Ugh, cleaning is my overwhelming issue. RUE THE DAY that I became the main cleaner in my household.
It just gets messed up in a few hours, which is why i put it off and then ultimately get overwhelmed by it.
Oh, we are such kindred spirits in overwhelmitude (and I am totally stealing that word). It somehow takes on a life of its own that has nothing to do with the enormity of the task or the time required to complete it. The dread becomes the central point. Ick, ick ick.
“The dread becomes the central point.”
YES.
Oh, your clerk analogy is BRILLIANT! I am so susceptible to that. It’s a struggle to remember that just because 4 co-workers have asked the same question, doesn’t mean I can snap at the fourth because I’ve already answered that!
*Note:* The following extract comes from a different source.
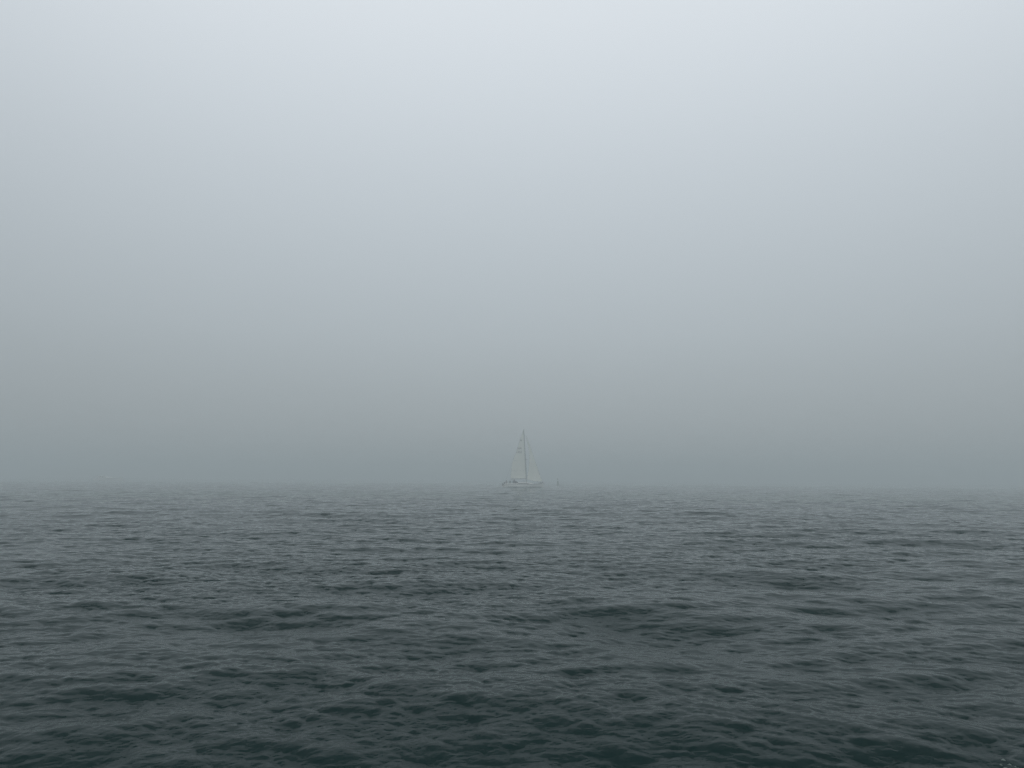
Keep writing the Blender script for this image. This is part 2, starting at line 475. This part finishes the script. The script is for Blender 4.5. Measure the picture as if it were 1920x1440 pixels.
# deck with an opening for the cockpit
bm = bmesh.new()
xs = [-5.45 + i * (11.75 / 47) for i in range(48)]
CK0, CK1, CKW = -5.1, -2.2, .95
for s in (1, -1):
    rows = []
    for x in xs:
        b = interp(x, 1) - .01; zc = interp(x, 3)
        inner = min(CKW, b * .6)
        rows.append([(x, s * b, zc + .03), (x, s * (b + inner) / 2, zc + .05), (x, s * inner, zc + .06)])
    grid(bm, rows, flip=s > 0)
rows = []
for a, b_ in ((xs[0], CK0), (CK1, xs[-1])):
    q = [x for x in xs if a - 1e-6 <= x <= b_ + 1e-6]
    rows = [[(x, j / 3 * min(CKW, (interp(x, 1) - .01) * .6), interp(x, 3) + .06 + .03 * (1 - abs(j) / 3)) for j in range(-3, 4)] for x in q]
    if len(rows) > 1: grid(bm, rows)
link_mesh('deck', bm, M['deck'], yacht)
for s in (1, -1):   # toe rail
    bm = bmesh.new(); tube(bm, [(x, s * (interp(x, 1) - .02), interp(x, 3) + .05) for x in xs], .03, 6)
    link_mesh('toe_rail', bm, M['alu'], yacht)
bm = bmesh.new()   # cockpit well, seats, coamings
box(bm, (-3.65, 0, .30), (2.9, .80, .04)); 
for s in (1, -1):
    box(bm, (-3.65, s * .68, .52), (2.9, .54, .40), .03)
    box(bm, (-3.75, s * .99, 1.03), (3.3, .10, .22), .04)
box(bm, (-5.14, 0, .62), (.08, 1.9, .64), .02); box(bm, (-2.16, 0, .72), (.08, 1.9, .84), .02)
link_mesh('cockpit', bm, M['deck'], yacht)
bm = bmesh.new(); box(bm, (-5.55, 0, .60), (.62, 1.7, .05), .02)
for k in range(3): box(bm, (-5.95 + k * .0, -.5 + k * .5, .30), (.30, .34, .04), .01)
link_mesh('stern_platform', bm, M['teak'], yacht)
# coachroof
bm = bmesh.new()
CR = [(-2.25, .98, 1.44), (-1.4, 1.08, 1.47), (-.4, 1.08, 1.47), (.8, 1.0, 1.44), (1.9, .84, 1.38), (2.6, .66, 1.28), (3.2, .42, 1.14), (3.5, .28, 1.08)]
rows = []
for x, w, z in CR:
    zd = interp(x, 3) + .04; rows.append([(x, -w - .10, zd), (x, -w, zd + (z - zd) * .72), (x, -w * .82, z - .03), (x, -w * .4, z + .02), (x, 0, z + .035),
                                          (x, w * .4, z + .02), (x, w * .82, z - .03), (x, w, zd + (z - zd) * .72), (x, w + .10, zd)])
V = grid(bm, rows, flip=True); bm.faces.new(V[0]); bm.faces.new(V[-1][::-1])
bmesh.ops.recalc_face_normals(bm, faces=bm.faces)
cabin = link_mesh('coachroof', bm, M['deck'], yacht)
for s in (1, -1):
    bm = bmesh.new(); rows = []
    for i in range(15):
        x = -2.0 + i * 3.9 / 14
        for (x0, w0, z0), (x1, w1, z1) in zip(CR[:-1], CR[1:]):
            if x0 <= x <= x1: t = (x - x0) / (x1 - x0); w = w0 + (w1 - w0) * t; z = z0 + (z1 - z0) * t
        zd = interp(x, 3) + .04; h = (z - zd) * .72
        f = lambda q: (x, s * (w + .10 * (1 - q) + .010), zd + h * q)
        lo, hi = (.28, .90) if 0 < i < 14 else (.48, .75)
        rows.append([f(lo), f((lo + hi) / 2), f(hi)])
    grid(bm, rows, flip=s < 0)
    link_mesh('cabin_window', bm, M['glass'], cabin)
for hx, hw in ((.0, .28), (2.35, .26)):
    bm = bmesh.new(); box(bm, (hx, 0, 1.52 if hx < 1 else 1.37), (.55, .5, .06), .02); link_mesh('deck_hatch', bm, M['glass'], cabin)
# sprayhood
bm = bmesh.new(); rows = []
for i in range(7):
    t = i / 6; x = -2.65 + t * 1.15; h = .62 * math.sin(math.pi / 2 * (1 - t) ** .7) + .02
    rows.append([(x, 1.02 * math.cos(a), 1.36 + h * max(0, math.sin(a)) ** .7 - (0.28 if abs(math.cos(a)) > .99 else 0)) for a in [math.pi * k / 12 for k in range(13)]])
grid(bm, rows)
sh = link_mesh('sprayhood', bm, M['canvas'], yacht)
so = sh.modifiers.new('thickness', 'SOLIDIFY'); so.thickness = .012
# wheel and pedestal, stern gear
bm = bmesh.new(); tube(bm, [(-4.55, 0, .32), (-4.55, 0, 1.15)], [.09, .07]); box(bm, (-4.55, 0, 1.2), (.16, .24, .12), .03); link_mesh('wheel_pedestal', bm, M['deck'], yacht)
bm = bmesh.new()
tube(bm, [(-4.68, .48 * math.cos(a), 1.02 + .48 * math.sin(a)) for a in [2 * math.pi * k / 28 for k in range(29)]], .016, 6)
for k in range(3):
    a = math.pi * k / 3; tube(bm, [(-4.68, .48 * math.cos(a), 1.02 + .48 * math.sin(a)), (-4.68, -.48 * math.cos(a), 1.02 - .48 * math.sin(a))], .009, 5)
link_mesh('steering_wheel', bm, M['steel'], yacht)
bm = bmesh.new()
tube(bm, [(-5.75, -1.22, 1.02 + .0), (-5.78, -1.24, 1.34), (-5.80, -1.12, 1.52), (-5.80, -.86, 1.52), (-5.78, -.74, 1.34), (-5.75, -.76, 1.02)], .095, 10)
link_mesh('horseshoe_lifebuoy', bm, M['canvas'], yacht)
bm = bmesh.new(); box(bm, (-5.92, .55, .98), (.34, .30, .46), .08); tube(bm, [(-5.98, .55, .8), (-6.02, .55, .25)], [.09, .05], 8)
link_mesh('outboard_motor', bm, M['canvas'], yacht)
bm = bmesh.new(); tube(bm, [(-5.05, -1.0, .95), (-5.08, -1.02, 2.85)], [.04, .03], 8); link_mesh('stern_pole', bm, M['alu'], yacht)
# rails
bm = bmesh.new()
for s in (1, -1):
    st = [-4.6, -3.0, -1.4, .2, 1.8, 3.3, 4.6]
    for x in st:
        bm = bmesh.new(); tube(bm, [(x, s * (interp(x, 1) - .06), interp(x, 3) + .04), (x, s * (interp(x, 1) - .04), interp(x, 3) + .66)], .014, 6)
        link_mesh('stanchion', bm, M['steel'], yacht)
for s in (1, -1):
    for h in (.34, .64):
        bm = bmesh.new(); tube(bm, [(x, s * (interp(x, 1) - .04), interp(x, 3) + h) for x in [-5.2] + st + [5.3]], .006, 5)
        link_mesh('lifeline', bm, M['wire'], yacht)
bm = bmesh.new()
for z in (.64, .34):
    tube(bm, [(5.2, .62, 1.16 + z), (5.9, .34, 1.19 + z), (6.35, .10, 1.22 + z), (6.35, -.10, 1.22 + z), (5.9, -.34, 1.19 + z), (5.2, -.62, 1.16 + z)], .017, 6)
for s in (1, -1):
    for x, y in ((5.2, .62), (5.9, .34), (6.35, .10)): tube(bm, [(x - .05, s * (y - .03), 1.17), (x, s * y, 1.84)], .017, 6)
link_mesh('pulpit', bm, M['steel'], yacht)
bm = bmesh.new()
for z in (.64, .34):
    tube(bm, [(-4.6, 1.5, .9 + z), (-5.5, 1.28, .9 + z), (-5.72, 1.05, .9 + z), (-5.72, -1.05, .9 + z), (-5.5, -1.28, .9 + z), (-4.6, -1.5, .9 + z)], .017, 6)
for s in (1, -1):
    for x, y in ((-4.6, 1.5), (-5.5, 1.28), (-5.72, .6)): tube(bm, [(x, s * y, .9), (x, s * y, 1.54)], .017, 6)
link_mesh('pushpit', bm, M['steel'], yacht)
bm = bmesh.new()   # furling drum, anchor and dark bag on the stemhead
tube(bm, [(6.12, 0, 1.30), (6.12, 0, 1.36), (6.10, 0, 1.60), (6.10, 0, 1.66)], [.16, .13, .13, .16], 12)
box(bm, (6.42, 0, 1.24), (.55, .10, .08), .03)
tube(bm, [(6.45, 0, 1.28), (6.74, 0, 1.12), (6.70, 0, .92)], [.03, .045, .02], 8)
link_mesh('furling_drum', bm, M['canvas'], yacht)
bm = bmesh.new(); tube(bm, [(5.05, -.30, 1.27), (5.30, -.26, 1.34), (5.75, -.12, 1.33), (5.95, -.08, 1.28)], [.06, .15, .14, .05], 10); link_mesh('sail_bag', bm, M['canvas'], yacht)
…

Ditto to people who take a long time to explain a situation to me that I understood from their first sentence (or understood from context clues such as who is asking the question when).
Just last week I was complaining to a friend that I’m actually concerned that if I didn’t regularly dig out the kitchen table and counter, our house would begin to resemble an episode of Hoarders. I’m crabby that I have to tidy it up, I’m crabby it gets buried again, I’m crabby because it never ends, and then I’m just crabby. Sometimes I think it would be easier if I were a person who didn’t mind clutter and didn’t even notice it like everyone else in my family. Perhaps will undergo hypnosis to make that happen and then I will hardly ever be crabby ;-)
Overwhelmed = the story of my life!
This reminds me of my husband’s Saturday shirt: “Weeks of programming saves hours of planning.” Or something like that. You get the gist. Also, if you’re like me, you don’t even remember your post from 6/19, so you’ll get this comment and be like, “Whuh?” But I’ve been out of town, and I refuse to let this Google Reader gang up on me. So there. Powering through.